Any help is really appreciated and really helps me focus on what I need practice with.
Thank you everyone

Solve each equation for x, where x is greater than 0 and less than 2 pi

#1
2 sin x+1 =0 Answer 210° and 330°

#2
cos x (2 sin x-1)=0
Answer Sin x = 30° and 150°

#3 2 cos 2x=1
Answer cos x = 1/4
This one in particular I struggled with

#4 tan^2x = 1
Answer Tan x = +or- 1

 

[arthur ohlsten]

1)
correct
sin x =-1/2
x=-30 or 210 degrees 3rd and 4th quadrant

2)
cosx [2 sinx -1]=0
cosx=0 or 2sinx-1=0
cosx=0
x= 90 or 270 degrees

2sinx -1=0
sinx=1/2
x=30 or 150 degrees
3)
cos 2x=1/2
2x= +/-60 degrees
x=+/- 30 degrees

4)
tan^2 x=1
tan x=+/-1
tanx= +1
x= 45 or 225 degrees answer
tan x=-1
x= 315 or 135 degrees
Arthur

 

[skeeter]

First off, let me comment that your angle solutions for x should be in radians, not degrees.
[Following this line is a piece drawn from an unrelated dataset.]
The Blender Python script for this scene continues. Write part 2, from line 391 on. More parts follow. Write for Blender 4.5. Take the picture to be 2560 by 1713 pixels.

You should also not have ant negative angle values as solutions. The instructions clearly state that x is between 0 and 2pi.

here is the correct solution for #3

2cos(2x) = 1

cos(2x) = 1/2

since 0 < x < 2pi, 0 < 2x < 4pi

2x = pi/3, 5pi/3, 7pi/3, 11pi/3

x = pi/6, 5pi/6, 7pi/6, 11pi/6

 

[Louise Johnson]

Dear Skeeter
Thank you for going over these. I have been spending some time working over these and I can see what you mentioned made sense. In question three it may seem silly but where do the extra two radians come from?

2x = 7pi/3, 11pi/3 and x= 7pi/6, 11pi/6. Are they angles outside the
interval 0 < x < 2pi ?

Thanks again for your help
Louise

 

[skeeter]

2x = 7pi/3, 11pi/3 and x= 7pi/6, 11pi/6. Are they angles outside the
interval 0 < x < 2pi ?

2pi = 12pi/6 ... so, you tell me if they are "outside" the interval.

 

[Louise Johnson]

Hello Skeeter sorry I have taken so long however I have been out most of the day and have to go out again. (use every possible spare moment I have) I think I may have started to make some sense out of this problem. The interval of the problem is X is greater than zero but less than 360.

2x = pi/3, 5pi/3, 7pi/3, 11pi/3 these are all equal to 60

x = pi/6, 5pi/6, 7pi/6, 11pi/6 these are all equal to 30

So as long as the radians are in quadrants one and four because that is where cosine is positive then the angles are not outside the interval..

Wow I hope I am making some sense?
Thank you
Louise